Now the Makua, or at least some individuals among them, seem to be like many Germans abroad—they begin to look on themselves and their nationality as something inferior and contemptible, and their first preoccupation is to dismiss from their minds every recollection of their own country and their native language. In this country, since the terror of the Wangoni, whose last raids took place about 1880, has somewhat faded from the memory of the rising generation, the Wayao are the aristocrats. No wonder that so vain a man as Nakaam undoubtedly is, flatly denies his own nationality, in order to be considered socially up to the mark.
A most comical effect is produced when a native wishes to emphasize some notion as being quite out of the common—as for instance when he wishes to say that something is very high or very distant, very beautiful, or only to be expected in the far future, or the like. This is expressed by an inimitable screwing up of the voice on the adjective or adverb in question to the highest possible falsetto. I shall come back later to this, which is an unusually interesting point in linguistics; for the present I can only recall with intense pleasure my amusement when Nakaam, in saying “Mimi Makua, lakini wa zamani” (“I am a Makua, but one of long ago”) so lengthened out the syllables “mani” and elevated the “ni” so far into the top of his head, that I feared he would never find his way back to the present.
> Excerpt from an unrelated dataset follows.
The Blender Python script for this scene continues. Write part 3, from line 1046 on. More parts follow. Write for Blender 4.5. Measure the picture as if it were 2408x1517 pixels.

Having thus convinced Nakaam, though not precisely to his own satisfaction, of his real origin, we were about to pass on to a different and, for him, more pleasing topic, when we suddenly found ourselves in the dark. The roar of the gale had steadily increased through the evening, the occasional squalls had become fiercer and more frequent, and now a real hurricane was raging round the swastika-palace and the tents; and our mats and blankets were flapping about our ears like storm-lashed sails. The heavy roof of the house creaked and groaned in all its joists, and our tents could scarcely stand against the tremendous force of the wind. Every attempt to light the lamp once more would have been vain, and considering the highly inflammable nature of our surroundings, extremely dangerous. There was nothing for it but to put an end to the interview, just as it began to grow interesting, and crawl into one’s tent, to bed.